Robert and Diane Levy donate $5 million for undergraduate internship stipends

Undergraduate students will be able to apply for the university funds to cover expenses incurred during internships.

Garland Hall, as photographed on Aug. 2, 2022. (Hustler Multimedia/Miguel Beristain)

Miguel Beristain

Garland Hall, as photographed on Aug. 2, 2022. (Hustler Multimedia/Miguel Beristain)

Ilana Drake and Sally Johnson

Vanderbilt announced that the university has received a $5 million gift from Robert Levy, BA ’72, and his wife, Diane Levy, to be used for the creation of a fund that provides undergraduate internship stipends. Additionally, the Levys’ gift includes a match component to encourage other donations.

“Diane and I are firm believers in the importance of internships for helping young people gain maturity and to provide guidance on a possible career path,” Levy said in a Sept. 20 press release.

Robert Levy serves on the Board of Trustees and was previously a member of the College of Arts and Science’s Board of Visitors. He received his Bachelor of Arts from Vanderbilt in 1972 and is a retired chairman of Harris Associates LP. In 1997, the Levy family contributed to the inaugural funding for Opportunity Vanderbilt, a need-based scholarship that meets 100% of students’ demonstrated financial need. The Levy family donated an additional $10 million in 2017 to this scholarship fund. 

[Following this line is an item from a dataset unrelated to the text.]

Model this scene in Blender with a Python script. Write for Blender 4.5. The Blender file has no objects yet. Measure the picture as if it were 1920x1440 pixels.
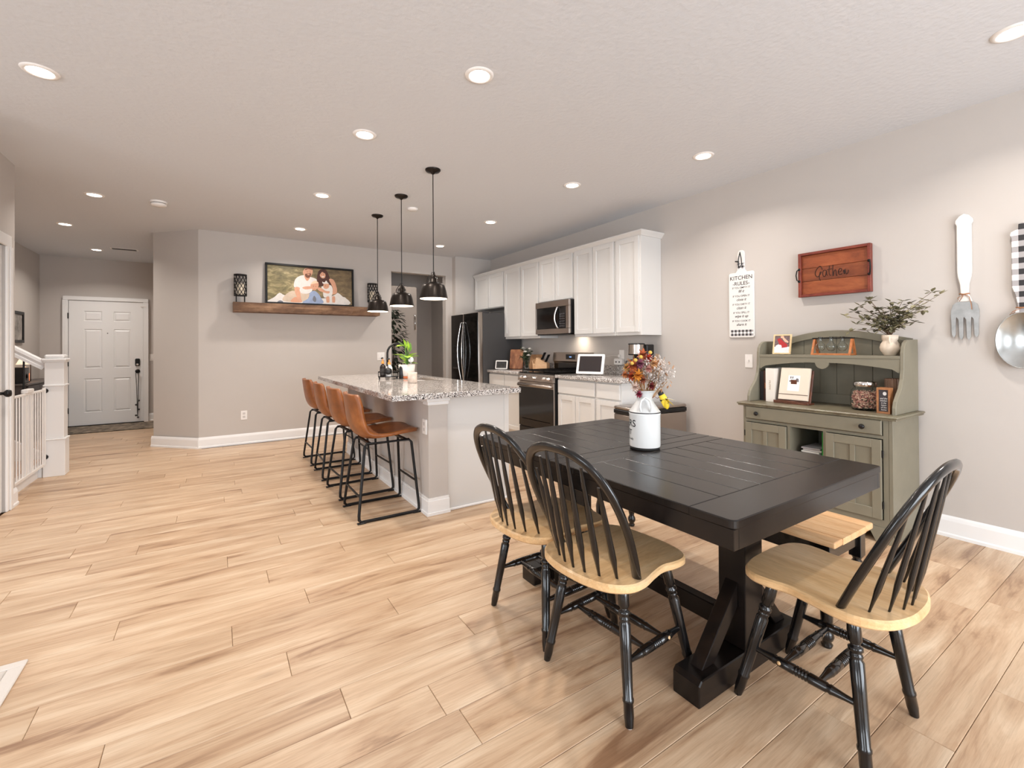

Chancellor Diermeier spoke about the Levys’ impact on Vanderbilt in the Sept. 20 press release. 

“The Levys’ longtime engagement in Vanderbilt’s transformative financial aid program has expanded many students’ access to a world-class education, and their gift will significantly enhance the experiential and research elements of an undergraduate education,” Diermeier said. 

Sophomore Zacarias Negron said he expects the Levys’ donation to be a useful resource for undergraduate students who rely on stipends when taking unpaid internships.

“I recently had to turn down an incredible internship because it was unpaid, and I would have been unable to justify taking it in light of financial need,” Negron said in a message to The Hustler. “As such I would prefer paid internships, and am encouraged that we may have even more resources available in the near future.”